What needs to be done: Write out each line that follows exactly as it stands, without the pictures.

Data:
________________________________________

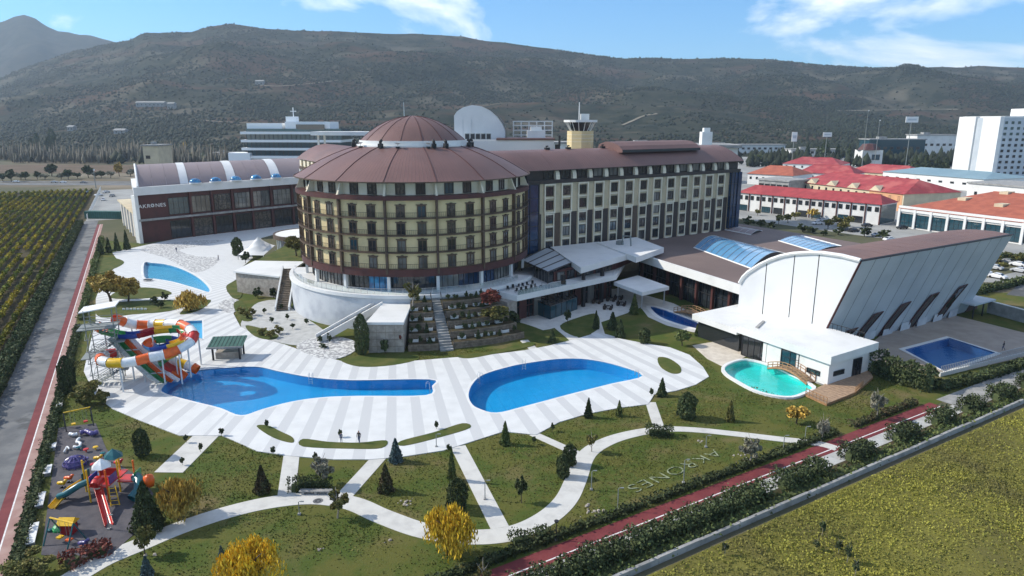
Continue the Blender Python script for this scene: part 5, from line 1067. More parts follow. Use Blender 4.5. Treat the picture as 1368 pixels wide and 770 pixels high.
tw = thing('capped_tower', 'small white tower with dark red cap among the red roofs', 'tower', P(1158, 222)); c = P(1158, 222)
mb = MB(); mb.prism([(c.x-9, c.y-7), (c.x+9, c.y-9), (c.x+9, c.y+8), (c.x-9, c.y+8)], 0, 15); mb.build('wall', 'render_white', tw); mb = MB(); mb.lathe([(0, 21), (6, 20.5), (10, 15), (11.5, 15)], c, n=8); mb.build('cap', 'dark_red', tw)
window(tw, c.x+3, c.y-8.5, 6, -PI/2-.1, 7, 5, 3, 1, .3)
# tall white hotel at the right edge
wh = thing('tower_hotel', 'tall white hotel slab with rows of small windows at the right edge', 'hotel', (355, 510, 0))
K = Vector((352, 505)); Lq = Vector((349, 547)); du_ = Vector((0.985, 0.17)); 
mb = MB(); mb.prism([xy(K), xy(K+du_*75), xy(Lq+du_*75), xy(Lq)], 0, 43.5); mb.build('wall', 'grey_panel', wh)
d_ = (K-Lq).normalized()
for i, (f0, f1) in enumerate(((0, .42), (.6, 1.0))): mb = MB(); mb.wallbox(Lq.lerp(K, f0), Lq.lerp(K, f1), 0, 44.3, 3, 1.2); mb.build('end_pier', 'white', wh)
mb = MB(); mb.prism([xy(K+du_*2), xy(K+du_*75), xy(Lq+du_*75), xy(Lq+du_*2)], 43.5, 44.5); mb.build('parapet', 'white', wh)
mb = MB(); mb.box((*xy(K+du_*38+Vector((0, 15))), 47), (24, 14, 6)); mb.build('plant_room', 'white', wh)
hphi = math.atan2(-du_.x, du_.y)
for r_ in range(10):
    for i in range(13): p = K+du_*(4+5.4*i); window(wh, p.x+.05, p.y-.05, 3+4.0*r_, hphi, 2.3, 1.9, 2, 1, .18, 'dark_frame', 'glass_dark')
# blue glass hotel on the left, beyond the banquet hall
gh = thing('glass_hotel', 'white and blue glass hotel block beyond the banquet hall', 'hotel', (-150, 480, 0))
x0, x1 = -183.0, -128.0
mb = MB(); mb.prism([(x0+3, 474), (x1+14, 468), (x1+14, 495), (x0+3, 500)], 0, 36); mb.build('core', 'glass_teal', gh)
for i, z in enumerate((16.5, 21.8, 27.1, 32.4)):
    e = 3.5 if i == 3 else 0; mb = MB(); mb.prism([(x0, 471), (x1+14+e*2, 464.5), (x1+16+e*2, 498), (x0, 503)], z, z+1.6, side=2); mb.build('floor_band', 'white_bright', gh)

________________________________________

Expected output:
Continue the Blender Python script for this scene: part 5, from line 1067. More parts follow. Use Blender 4.5. Treat the picture as 1368 pixels wide and 770 pixels high.
tw = thing('capped_tower', 'small white tower with dark red cap among the red roofs', 'tower', P(1158, 222)); c = P(1158, 222)
mb = MB(); mb.prism([(c.x-9, c.y-7), (c.x+9, c.y-9), (c.x+9, c.y+8), (c.x-9, c.y+8)], 0, 15); mb.build('wall', 'render_white', tw); mb = MB(); mb.lathe([(0, 21), (6, 20.5), (10, 15), (11.5, 15)], c, n=8); mb.build('cap', 'dark_red', tw)
window(tw, c.x+3, c.y-8.5, 6, -PI/2-.1, 7, 5, 3, 1, .3)
# tall white hotel at the right edge
wh = thing('tower_hotel', 'tall white hotel slab with rows of small windows at the right edge', 'hotel', (355, 510, 0))
K = Vector((352, 505)); Lq = Vector((349, 547)); du_ = Vector((0.985, 0.17)); 
mb = MB(); mb.prism([xy(K), xy(K+du_*75), xy(Lq+du_*75), xy(Lq)], 0, 43.5); mb.build('wall', 'grey_panel', wh)
d_ = (K-Lq).normalized()
for i, (f0, f1) in enumerate(((0, .42), (.6, 1.0))): mb = MB(); mb.wallbox(Lq.lerp(K, f0), Lq.lerp(K, f1), 0, 44.3, 3, 1.2); mb.build('end_pier', 'white', wh)
mb = MB(); mb.prism([xy(K+du_*2), xy(K+du_*75), xy(Lq+du_*75), xy(Lq+du_*2)], 43.5, 44.5); mb.build('parapet', 'white', wh)
mb = MB(); mb.box((*xy(K+du_*38+Vector((0, 15))), 47), (24, 14, 6)); mb.build('plant_room', 'white', wh)
hphi = math.atan2(-du_.x, du_.y)
for r_ in range(10):
    for i in range(13): p = K+du_*(4+5.4*i); window(wh, p.x+.05, p.y-.05, 3+4.0*r_, hphi, 2.3, 1.9, 2, 1, .18, 'dark_frame', 'glass_dark')
# blue glass hotel on the left, beyond the banquet hall
gh = thing('glass_hotel', 'white and blue glass hotel block beyond the banquet hall', 'hotel', (-150, 480, 0))
x0, x1 = -183.0, -128.0
mb = MB(); mb.prism([(x0+3, 474), (x1+14, 468), (x1+14, 495), (x0+3, 500)], 0, 36); mb.build('core', 'glass_teal', gh)
for i, z in enumerate((16.5, 21.8, 27.1, 32.4)):
    e = 3.5 if i == 3 else 0; mb = MB(); mb.prism([(x0, 471), (x1+14+e*2, 464.5), (x1+16+e*2, 498), (x0, 503)], z, z+1.6, side=2); mb.build('floor_band', 'white_bright', gh)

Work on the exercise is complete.